En cualquiera de los casos mencionados la clave explicación usual se encuentra en el lado político de la historia. El peligro de la democracia liberal se encuentra en la existencia de actores con escaso o ningún compromiso democrático. De esta manera, el problema parecería ser una cuestión de oferta política y cuál de las distintas alternativas logra despertar la simpatía en un electorado desencantado con sus dirigentes. Un ejemplo de ello es el fenómeno de Javier Milei del cual se dice que logra captar en forma relativamente exitosa el enojo de los argentinos con la clase política. El apelativo “casta” utilizado por el economista para referir a los representantes podría interpretarse como un ejemplo de ello.
¿Son solamente los actores políticos los que polarizan su oferta electoral para captar votos o es, también el electorado quien se posiciona en los extremos y con ello condiciona los ejes discursivos y propuestas de los candidatos? La pregunta obliga a cambiar el foco del problema y pensar el problema desde la demanda. En primer lugar, cabe señalar que existe un alto grado de desencanto a nivel mundial con las clases dirigentes. Movimientos ciudadanos como “los indignados”, “los chalecos amarillos”, la ocupación del Capitolio en 2021, incluso el proceso de referéndum que desemboco en la salida de Gran Bretaña de la Unión Europea pueden considerarse ejemplos de este hartazgo. A la par se registra un proceso de pauperización de los sectores medios cada vez más evidente que refuerza los altos niveles de indignación. Finalmente, y creo que como elemento más importante, la corrección y moderación política propia de los progresismos de finales del siglo XX y principios de este siglo no es un atributo propio del electorado sino más bien de algunos dirigentes. De aquí se entiende el contraste entre los discursos públicos y la praxis. O bien la distancia entre lo que se enuncia y lo que efectivamente sucede. Dos ejemplos para ilustrar este punto. La legislación en favor de evitar la discriminación laboral en base al género no logró cerrar la brecha salarial entre ambos sexos. A la par, el discurso anti racista ni las disposiciones contra la discriminación en las instituciones públicas tampoco redujeron el trato despectivo de las fuerzas de seguridad en los Estados Unidos y otros lugares del mundo.
El ensanchamiento de la perspectiva analítica nos advierte de un problema de doble entrada. Por un lado, existen actores políticos dispuestos a reivindicar discursos que friccionan contra las bases de la democracia liberal republicana mientras que al mismo tiempo se evidencia que esas narrativas forman parte de la cultura política y que durante mucho tiempo fueron considerados marginales o inofensivos. En otras palabras, existe una crisis de representación y de la propia ciudadanía. La primera toca a los partidos políticos, la segunda a los votantes.
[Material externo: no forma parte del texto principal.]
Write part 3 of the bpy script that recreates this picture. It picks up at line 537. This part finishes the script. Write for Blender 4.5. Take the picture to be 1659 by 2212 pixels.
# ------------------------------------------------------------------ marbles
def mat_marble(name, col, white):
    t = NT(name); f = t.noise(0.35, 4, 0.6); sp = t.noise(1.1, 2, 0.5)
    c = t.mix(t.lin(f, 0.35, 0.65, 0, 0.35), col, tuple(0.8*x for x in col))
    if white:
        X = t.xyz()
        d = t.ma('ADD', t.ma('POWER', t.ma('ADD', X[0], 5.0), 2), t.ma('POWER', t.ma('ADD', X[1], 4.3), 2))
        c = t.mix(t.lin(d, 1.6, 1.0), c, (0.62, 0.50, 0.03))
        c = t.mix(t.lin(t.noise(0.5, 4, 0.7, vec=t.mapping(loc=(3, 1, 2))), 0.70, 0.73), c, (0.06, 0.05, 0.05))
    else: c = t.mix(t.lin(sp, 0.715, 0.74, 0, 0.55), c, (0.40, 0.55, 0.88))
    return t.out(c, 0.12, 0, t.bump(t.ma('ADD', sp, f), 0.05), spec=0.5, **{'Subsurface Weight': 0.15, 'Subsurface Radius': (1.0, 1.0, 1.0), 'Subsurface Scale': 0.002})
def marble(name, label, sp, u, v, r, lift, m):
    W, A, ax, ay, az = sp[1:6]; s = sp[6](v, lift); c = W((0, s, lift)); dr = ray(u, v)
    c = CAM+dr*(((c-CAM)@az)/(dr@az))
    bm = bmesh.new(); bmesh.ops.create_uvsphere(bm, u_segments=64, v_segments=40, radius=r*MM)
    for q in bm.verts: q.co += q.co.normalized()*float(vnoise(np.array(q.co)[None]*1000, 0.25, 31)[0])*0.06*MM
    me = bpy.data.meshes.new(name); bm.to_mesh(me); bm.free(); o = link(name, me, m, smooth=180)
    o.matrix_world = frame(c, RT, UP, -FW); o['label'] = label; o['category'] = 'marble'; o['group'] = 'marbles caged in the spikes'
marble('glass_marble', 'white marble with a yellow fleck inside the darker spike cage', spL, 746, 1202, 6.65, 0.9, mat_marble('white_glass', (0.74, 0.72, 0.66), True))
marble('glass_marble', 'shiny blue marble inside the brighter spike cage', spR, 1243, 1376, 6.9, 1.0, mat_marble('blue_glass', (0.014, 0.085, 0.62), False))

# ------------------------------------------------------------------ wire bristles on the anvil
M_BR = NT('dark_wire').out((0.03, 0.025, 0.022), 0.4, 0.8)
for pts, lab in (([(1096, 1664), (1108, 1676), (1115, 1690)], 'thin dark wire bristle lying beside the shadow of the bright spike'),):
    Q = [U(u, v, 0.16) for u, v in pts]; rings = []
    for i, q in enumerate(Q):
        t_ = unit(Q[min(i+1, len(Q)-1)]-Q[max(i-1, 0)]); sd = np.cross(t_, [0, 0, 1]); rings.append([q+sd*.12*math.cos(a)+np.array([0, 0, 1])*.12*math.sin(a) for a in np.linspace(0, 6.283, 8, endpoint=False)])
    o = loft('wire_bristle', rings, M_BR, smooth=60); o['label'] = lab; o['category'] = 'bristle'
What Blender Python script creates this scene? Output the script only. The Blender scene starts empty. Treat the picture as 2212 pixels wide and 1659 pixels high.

Ambos puntos están interconectados y es difícil atenderlos en forma aislada. Si bien es posible que el propio sistema político a partir de la ingeniería constitucional pueda obstaculizar la llegada de partidos extremos, ni las preferencias del electorado, ni las ideologías ni cosmovisiones existentes en una sociedad pueden ser modificadas en forma sencilla.
David Runciman, en un libro de 2015 titulado The Confidence Trap, advierte que nuestra confianza en la democracia y sus valores nos transformó en demasiado optimistas y poco proclives a pensar que las instituciones adquiridas podrían cambiar. El actual escenario parece confirmar las ideas del pensador británico.
Quizás la pregunta importante a plantear sea sobra la razón que proliferó estas ideas a nivel mundial en los últimos años. O quizás, la cuestión sea menos esperanzadora y las mismas nunca han desaparecido y lo que efectivamente existió fue un discurso hegemónico sobre la democracia liberal y sus valores que silenció a los actores con escaso compromiso y convergencia con el sistema. De hecho, como señalan varios críticos del pluralismo liberal, una de las grandes dificultades del liberalismo es lidiar con elementos no liberales.
David Runciman, en un libro de 2015 titulado The Confidence Trap, advierte que nuestra confianza en la democracia y sus valores nos transformó en demasiado optimistas y poco proclives a pensar que las instituciones adquiridas podrían cambiar. El actual escenario parece confirmar las ideas del pensador británico. Al mismo tiempo, y como pensaba otro británico un siglo antes, J.S Mill, las sociedades democráticas son una especie de gran mercado de ideas en el cual la pluralidad nutre y al final del día, las mejores son las que tienden a sobrevivir. Esta perspectiva da algo es esperanza y conmina a los ciudadanos a cumplir a involucrarse en la política. Como señala el propio Runciman, la defensa contra la mala política es la política, y como sostiene J.S Mill, la democracia representativa ofrece, mejor que cualquier otro sistema, la posibilidad de que los individuos defiendan sus intereses.